For Taco Bell, a subsidiary of Pepsico Inc., the venture with Wilhelm will be the second in sit-down dining. Last month, the company acquired Chevys, a San Francisco-based restaurant chain with 37 locations, and said it intends to expand it to 300 Mexican-style restaurants nationwide.

Monday's announcement drew some rave reviews from industry analysts and even a local competitor. The alliance of Wilhelm and Taco Bell's Martin may be unusual, they say, but it also may make sense.

"Like most good business deals, this will work if each guy does what he does best," said Hank Adler, a partner in the Santa Ana office of national accounting firm Deloitte & Touche. "Nothing John does surprises me, and you certainly can't say anything about Wilhelm other than that he's an amazing success."

Antonio Cagnolo, owner of Antonello Ristorante in Santa Ana, also sees potential in the alliance.

"If I were Taco Bell and had the money, I'd go out there and get the best (Southwestern restaurateur) there is," Cagnolo said. "I know if Taco Bell said they're opening up an Italian chain and they want me . . . I'll go."

Janet Lowder, a Rancho Palos Verdes restaurant industry consultant, said: "If Taco Bell wants to be in the full-service, Southwestern cuisine restaurant business, the best way to approach it is with someone who has had experience with it in the past. . . . That way you get their experience coupled with your capital resources."

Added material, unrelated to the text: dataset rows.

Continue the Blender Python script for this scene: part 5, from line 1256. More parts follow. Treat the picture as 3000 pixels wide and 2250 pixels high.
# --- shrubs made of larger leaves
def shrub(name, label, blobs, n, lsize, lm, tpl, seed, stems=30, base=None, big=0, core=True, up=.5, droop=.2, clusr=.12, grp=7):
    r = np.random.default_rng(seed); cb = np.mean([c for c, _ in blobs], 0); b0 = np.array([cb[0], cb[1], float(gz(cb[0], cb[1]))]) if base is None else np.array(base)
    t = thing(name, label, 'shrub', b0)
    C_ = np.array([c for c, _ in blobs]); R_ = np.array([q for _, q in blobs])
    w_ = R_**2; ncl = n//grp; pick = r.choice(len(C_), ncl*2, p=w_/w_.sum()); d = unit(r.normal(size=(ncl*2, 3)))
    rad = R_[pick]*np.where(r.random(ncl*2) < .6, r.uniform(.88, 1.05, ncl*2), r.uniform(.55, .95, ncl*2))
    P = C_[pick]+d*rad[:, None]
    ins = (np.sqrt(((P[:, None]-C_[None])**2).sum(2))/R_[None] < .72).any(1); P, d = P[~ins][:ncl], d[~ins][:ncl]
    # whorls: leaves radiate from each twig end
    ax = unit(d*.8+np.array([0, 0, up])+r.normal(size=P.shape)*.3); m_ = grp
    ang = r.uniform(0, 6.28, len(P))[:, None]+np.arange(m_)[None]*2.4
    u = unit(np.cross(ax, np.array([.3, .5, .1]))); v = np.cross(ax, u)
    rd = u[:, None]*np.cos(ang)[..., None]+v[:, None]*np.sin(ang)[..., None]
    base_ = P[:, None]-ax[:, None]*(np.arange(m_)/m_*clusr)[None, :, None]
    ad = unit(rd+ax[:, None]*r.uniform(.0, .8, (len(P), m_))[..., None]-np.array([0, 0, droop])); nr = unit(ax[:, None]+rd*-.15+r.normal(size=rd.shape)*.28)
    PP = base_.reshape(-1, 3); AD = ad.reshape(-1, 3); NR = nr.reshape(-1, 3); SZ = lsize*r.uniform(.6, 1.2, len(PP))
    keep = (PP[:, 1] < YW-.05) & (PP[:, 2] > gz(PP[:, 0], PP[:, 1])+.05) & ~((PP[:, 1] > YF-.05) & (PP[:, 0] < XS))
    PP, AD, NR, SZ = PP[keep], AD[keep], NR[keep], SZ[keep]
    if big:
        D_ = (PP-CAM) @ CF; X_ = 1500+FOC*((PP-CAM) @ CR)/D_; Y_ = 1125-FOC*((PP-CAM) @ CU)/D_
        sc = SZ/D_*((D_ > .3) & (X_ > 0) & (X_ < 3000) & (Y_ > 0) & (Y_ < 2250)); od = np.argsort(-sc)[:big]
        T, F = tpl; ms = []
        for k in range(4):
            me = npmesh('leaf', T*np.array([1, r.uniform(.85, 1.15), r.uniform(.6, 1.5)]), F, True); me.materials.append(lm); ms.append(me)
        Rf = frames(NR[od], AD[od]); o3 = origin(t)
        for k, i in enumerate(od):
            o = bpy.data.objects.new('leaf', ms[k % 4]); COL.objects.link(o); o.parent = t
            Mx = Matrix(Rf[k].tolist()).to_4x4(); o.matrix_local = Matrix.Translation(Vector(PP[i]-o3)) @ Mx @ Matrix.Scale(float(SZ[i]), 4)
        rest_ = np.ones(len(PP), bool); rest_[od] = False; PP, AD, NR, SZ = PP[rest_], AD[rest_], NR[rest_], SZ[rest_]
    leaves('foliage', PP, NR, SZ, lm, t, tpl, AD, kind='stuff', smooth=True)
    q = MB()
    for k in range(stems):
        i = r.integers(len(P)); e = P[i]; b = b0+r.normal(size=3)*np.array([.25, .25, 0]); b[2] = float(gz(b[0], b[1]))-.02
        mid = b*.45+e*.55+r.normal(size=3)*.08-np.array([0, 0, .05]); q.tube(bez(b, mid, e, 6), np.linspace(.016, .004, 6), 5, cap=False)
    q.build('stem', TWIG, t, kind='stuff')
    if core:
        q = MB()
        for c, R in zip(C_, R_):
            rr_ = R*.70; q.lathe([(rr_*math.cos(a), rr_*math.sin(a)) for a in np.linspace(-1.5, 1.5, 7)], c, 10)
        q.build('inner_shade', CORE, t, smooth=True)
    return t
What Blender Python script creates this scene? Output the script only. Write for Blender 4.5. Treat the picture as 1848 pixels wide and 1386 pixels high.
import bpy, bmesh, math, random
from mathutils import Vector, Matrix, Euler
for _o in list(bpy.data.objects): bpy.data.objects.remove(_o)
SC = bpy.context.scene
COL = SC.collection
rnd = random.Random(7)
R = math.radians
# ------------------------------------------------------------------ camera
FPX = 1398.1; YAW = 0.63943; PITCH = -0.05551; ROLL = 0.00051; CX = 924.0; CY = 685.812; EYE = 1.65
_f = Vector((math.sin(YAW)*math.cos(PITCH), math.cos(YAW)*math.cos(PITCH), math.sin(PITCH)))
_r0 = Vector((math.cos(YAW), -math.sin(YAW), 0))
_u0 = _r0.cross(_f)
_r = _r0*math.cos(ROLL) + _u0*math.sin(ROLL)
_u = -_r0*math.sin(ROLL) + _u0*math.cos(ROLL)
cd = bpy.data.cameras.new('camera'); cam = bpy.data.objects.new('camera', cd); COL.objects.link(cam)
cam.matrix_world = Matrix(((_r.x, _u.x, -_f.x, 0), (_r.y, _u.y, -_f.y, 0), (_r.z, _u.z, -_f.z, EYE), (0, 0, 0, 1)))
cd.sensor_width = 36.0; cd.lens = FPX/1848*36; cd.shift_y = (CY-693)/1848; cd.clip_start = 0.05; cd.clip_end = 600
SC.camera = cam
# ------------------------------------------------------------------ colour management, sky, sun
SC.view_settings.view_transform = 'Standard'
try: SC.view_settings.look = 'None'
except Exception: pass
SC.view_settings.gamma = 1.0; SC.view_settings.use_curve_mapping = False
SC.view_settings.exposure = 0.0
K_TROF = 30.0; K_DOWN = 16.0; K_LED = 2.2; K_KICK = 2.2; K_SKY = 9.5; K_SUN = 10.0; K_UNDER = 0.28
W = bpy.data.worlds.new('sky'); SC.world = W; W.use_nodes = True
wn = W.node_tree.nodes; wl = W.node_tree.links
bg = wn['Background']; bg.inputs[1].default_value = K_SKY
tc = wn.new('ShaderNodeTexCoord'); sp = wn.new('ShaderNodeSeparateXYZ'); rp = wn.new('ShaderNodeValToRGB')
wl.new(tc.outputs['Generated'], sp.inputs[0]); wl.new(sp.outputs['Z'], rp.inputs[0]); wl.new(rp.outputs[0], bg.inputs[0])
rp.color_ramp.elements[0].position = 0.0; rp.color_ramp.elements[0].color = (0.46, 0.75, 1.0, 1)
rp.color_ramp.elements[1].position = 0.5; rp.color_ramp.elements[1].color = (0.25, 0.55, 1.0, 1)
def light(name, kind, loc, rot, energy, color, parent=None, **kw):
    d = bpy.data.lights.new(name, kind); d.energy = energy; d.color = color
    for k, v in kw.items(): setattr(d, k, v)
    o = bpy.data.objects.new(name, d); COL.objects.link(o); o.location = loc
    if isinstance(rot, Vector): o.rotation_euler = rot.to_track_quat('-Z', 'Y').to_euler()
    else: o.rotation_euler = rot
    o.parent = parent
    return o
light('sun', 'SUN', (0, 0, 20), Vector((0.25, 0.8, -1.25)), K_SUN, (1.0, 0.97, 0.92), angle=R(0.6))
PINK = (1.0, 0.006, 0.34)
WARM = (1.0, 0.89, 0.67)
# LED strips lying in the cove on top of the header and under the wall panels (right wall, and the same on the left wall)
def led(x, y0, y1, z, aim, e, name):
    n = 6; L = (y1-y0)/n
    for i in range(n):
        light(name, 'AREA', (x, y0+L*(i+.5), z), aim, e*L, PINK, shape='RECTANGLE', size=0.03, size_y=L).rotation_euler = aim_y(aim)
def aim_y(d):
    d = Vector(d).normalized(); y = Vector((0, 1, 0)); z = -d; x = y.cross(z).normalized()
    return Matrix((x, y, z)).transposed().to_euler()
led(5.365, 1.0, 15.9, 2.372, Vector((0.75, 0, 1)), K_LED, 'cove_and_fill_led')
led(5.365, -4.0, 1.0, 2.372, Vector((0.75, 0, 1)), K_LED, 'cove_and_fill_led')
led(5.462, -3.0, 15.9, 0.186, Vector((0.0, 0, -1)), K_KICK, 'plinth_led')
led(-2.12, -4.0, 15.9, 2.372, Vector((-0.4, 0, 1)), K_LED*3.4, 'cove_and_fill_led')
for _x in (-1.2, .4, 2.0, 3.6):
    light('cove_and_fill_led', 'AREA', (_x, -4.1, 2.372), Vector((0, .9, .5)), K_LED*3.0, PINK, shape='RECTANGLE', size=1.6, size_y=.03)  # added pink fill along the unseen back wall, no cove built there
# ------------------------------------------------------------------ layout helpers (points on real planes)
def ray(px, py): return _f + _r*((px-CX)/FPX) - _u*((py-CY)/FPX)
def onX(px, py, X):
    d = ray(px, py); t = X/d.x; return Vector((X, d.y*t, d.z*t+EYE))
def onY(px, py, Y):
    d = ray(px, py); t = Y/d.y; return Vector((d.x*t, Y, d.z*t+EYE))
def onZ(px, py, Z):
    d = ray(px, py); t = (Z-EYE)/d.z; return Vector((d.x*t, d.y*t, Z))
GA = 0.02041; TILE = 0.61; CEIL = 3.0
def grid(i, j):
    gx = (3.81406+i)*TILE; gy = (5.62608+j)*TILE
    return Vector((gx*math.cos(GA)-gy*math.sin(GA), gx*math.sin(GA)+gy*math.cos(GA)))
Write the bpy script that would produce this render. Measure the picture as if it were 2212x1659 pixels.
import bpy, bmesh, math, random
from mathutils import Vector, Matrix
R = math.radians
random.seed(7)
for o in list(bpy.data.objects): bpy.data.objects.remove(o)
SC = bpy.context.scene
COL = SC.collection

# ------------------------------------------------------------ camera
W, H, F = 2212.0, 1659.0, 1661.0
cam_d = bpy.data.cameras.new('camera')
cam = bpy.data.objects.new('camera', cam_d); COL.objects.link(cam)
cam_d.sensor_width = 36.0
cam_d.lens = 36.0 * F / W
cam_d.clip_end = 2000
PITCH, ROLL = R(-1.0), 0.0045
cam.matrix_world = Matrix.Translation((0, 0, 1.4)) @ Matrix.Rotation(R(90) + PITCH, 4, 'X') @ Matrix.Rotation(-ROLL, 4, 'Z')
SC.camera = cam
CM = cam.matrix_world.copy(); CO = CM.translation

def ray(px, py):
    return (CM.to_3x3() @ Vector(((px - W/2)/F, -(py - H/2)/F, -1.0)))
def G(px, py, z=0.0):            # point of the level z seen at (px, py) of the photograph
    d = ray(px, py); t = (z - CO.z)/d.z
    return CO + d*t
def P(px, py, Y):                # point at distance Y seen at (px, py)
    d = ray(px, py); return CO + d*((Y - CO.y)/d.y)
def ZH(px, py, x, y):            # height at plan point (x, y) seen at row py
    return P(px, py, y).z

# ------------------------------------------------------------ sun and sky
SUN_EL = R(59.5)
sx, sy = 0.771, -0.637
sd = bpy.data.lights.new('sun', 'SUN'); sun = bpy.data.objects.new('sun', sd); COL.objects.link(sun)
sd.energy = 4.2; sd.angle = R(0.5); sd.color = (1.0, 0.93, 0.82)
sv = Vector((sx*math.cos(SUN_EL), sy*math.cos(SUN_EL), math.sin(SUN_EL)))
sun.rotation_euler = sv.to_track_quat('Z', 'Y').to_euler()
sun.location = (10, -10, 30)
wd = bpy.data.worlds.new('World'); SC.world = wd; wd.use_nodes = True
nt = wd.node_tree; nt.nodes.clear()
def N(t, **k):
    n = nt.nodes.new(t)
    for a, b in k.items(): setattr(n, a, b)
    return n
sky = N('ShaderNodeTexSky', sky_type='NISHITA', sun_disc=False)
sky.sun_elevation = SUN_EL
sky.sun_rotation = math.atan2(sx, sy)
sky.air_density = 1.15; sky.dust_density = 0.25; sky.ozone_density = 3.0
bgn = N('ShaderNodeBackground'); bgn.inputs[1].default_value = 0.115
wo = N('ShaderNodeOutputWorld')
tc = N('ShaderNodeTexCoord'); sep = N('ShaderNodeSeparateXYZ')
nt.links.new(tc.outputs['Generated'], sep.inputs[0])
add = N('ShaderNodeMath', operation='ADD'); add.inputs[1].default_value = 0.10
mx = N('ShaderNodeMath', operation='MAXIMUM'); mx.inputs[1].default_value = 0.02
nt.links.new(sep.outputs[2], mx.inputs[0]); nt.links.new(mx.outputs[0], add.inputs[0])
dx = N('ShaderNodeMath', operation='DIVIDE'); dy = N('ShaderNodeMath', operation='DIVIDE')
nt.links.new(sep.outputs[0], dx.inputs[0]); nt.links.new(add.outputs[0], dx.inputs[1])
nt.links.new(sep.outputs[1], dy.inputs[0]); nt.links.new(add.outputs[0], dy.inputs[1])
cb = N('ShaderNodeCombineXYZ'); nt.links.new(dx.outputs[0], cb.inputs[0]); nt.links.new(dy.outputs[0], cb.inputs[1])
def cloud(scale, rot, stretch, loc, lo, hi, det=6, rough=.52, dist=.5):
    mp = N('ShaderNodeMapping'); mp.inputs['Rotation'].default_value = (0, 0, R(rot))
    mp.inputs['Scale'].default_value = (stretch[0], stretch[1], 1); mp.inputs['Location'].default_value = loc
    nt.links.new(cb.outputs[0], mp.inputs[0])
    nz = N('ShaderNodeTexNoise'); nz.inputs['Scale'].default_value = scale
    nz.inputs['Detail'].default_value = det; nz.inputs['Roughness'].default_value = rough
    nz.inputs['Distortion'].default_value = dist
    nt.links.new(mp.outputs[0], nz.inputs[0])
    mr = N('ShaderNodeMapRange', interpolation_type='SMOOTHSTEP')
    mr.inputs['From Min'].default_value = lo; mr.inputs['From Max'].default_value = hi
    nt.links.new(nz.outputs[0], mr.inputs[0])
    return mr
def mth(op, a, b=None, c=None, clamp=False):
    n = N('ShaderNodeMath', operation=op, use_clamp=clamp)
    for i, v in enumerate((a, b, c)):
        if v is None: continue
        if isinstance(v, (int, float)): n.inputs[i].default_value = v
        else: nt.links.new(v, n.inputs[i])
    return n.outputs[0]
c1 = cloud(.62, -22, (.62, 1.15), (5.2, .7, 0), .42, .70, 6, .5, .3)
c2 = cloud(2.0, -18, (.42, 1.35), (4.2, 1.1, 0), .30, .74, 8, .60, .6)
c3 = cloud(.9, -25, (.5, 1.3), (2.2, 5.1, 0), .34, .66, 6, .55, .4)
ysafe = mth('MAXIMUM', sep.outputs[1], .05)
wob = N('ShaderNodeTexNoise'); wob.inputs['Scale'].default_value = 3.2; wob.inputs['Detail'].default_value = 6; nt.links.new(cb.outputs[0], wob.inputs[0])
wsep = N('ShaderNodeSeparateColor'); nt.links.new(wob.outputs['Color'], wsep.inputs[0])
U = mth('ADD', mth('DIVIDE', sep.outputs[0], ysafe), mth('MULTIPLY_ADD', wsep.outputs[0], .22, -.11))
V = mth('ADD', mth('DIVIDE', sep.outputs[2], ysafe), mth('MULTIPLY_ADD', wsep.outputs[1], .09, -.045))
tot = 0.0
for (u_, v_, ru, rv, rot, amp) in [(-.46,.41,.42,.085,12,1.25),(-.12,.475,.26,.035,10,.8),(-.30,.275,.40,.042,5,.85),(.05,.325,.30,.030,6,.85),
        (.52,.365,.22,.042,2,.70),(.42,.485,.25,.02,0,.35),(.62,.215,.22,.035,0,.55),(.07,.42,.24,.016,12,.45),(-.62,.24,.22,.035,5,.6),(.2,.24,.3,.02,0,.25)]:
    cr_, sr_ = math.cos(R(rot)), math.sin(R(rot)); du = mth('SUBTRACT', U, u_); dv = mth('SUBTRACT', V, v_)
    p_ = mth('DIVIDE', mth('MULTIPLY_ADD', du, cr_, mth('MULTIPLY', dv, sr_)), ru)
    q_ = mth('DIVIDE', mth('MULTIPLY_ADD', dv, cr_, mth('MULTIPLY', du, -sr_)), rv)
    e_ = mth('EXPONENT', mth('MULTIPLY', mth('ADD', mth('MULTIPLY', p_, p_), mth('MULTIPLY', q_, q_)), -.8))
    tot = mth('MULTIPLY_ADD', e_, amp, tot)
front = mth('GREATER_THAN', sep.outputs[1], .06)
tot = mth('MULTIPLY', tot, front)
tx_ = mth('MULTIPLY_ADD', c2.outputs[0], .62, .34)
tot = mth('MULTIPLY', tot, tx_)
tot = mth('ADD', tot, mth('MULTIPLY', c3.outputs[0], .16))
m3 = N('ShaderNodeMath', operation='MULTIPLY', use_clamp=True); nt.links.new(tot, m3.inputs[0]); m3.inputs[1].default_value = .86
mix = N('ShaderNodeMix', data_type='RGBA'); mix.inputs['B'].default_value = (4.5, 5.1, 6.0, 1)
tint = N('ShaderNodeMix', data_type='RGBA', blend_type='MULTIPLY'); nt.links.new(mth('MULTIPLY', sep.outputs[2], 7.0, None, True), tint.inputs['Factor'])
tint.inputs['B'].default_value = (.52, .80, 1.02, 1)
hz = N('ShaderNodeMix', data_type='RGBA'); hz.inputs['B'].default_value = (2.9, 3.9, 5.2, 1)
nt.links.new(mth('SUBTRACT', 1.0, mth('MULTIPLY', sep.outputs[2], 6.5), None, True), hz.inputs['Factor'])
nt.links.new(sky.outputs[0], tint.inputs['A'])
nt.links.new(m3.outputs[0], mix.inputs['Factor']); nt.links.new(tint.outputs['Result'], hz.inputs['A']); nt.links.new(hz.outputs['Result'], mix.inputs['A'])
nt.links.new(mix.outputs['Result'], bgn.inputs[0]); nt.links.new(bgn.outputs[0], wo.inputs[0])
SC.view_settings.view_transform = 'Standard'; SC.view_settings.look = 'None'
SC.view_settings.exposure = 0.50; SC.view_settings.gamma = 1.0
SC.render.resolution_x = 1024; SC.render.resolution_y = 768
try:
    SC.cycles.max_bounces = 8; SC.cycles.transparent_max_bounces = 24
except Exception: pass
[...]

Wilhelm will continue to be involved with West Coast Restaurant Ventures, the management group that runs his current restaurant businesses, including Kachina, Bistro 201 in Irvine, Zuni Grill in Irvine, Cafe Topez in Santa Ana and Diva in Costa Mesa. He also was instrumental in introducing Roxbury, a popular Los Angeles supper club, to Orange County.

Taco Bell officials were vague about what the decor and menu for the new restaurant chain will be: "Whatever it is that they're going to create doesn't exist yet," said Jeff Lightburn, a Taco Bell spokesman. The company also could not say Monday when the first unit will open or how many locations are planned.

Lightburn said that Chevys, where customers typically spend about $8 a meal, will continue to offer moderately priced, family-oriented dining. The still-evolving Southwestern-style chain is expected to generate "higher check averages," he said.

The Taco Bell-Wilhelm venture, analysts said, will compete in the casual dining segment that includes chains like Red Lobster and Olive Garden, both operated by General Mills Inc. of Minneapolis.

Taco Bell, with $2.5 billion in annual sales, is positioning itself to serve Baby Boomers, who are gradually shifting from fast food to sit-down restaurants.

"There's plenty of room for growth in the casual dining segment," said Craig Shulstad, a spokesman for General Mills. His company already operates more than 1,000 Red Lobster and Olive Garden restaurants in the United States and Canada, and it is adding about 100 locations each year. It is also experimenting with a handful of China Coast restaurants that serve Asian-style foods in a casual dining atmosphere.

Adler of Deloitte & Touche said he isn't surprised by Taco Bell President Martin's decision to expand into more formal dining. "If you know John, you know he's really a connoisseur of fine foods," Adler said. "Though his business is fast food, for him a good night out is a first-class restaurant."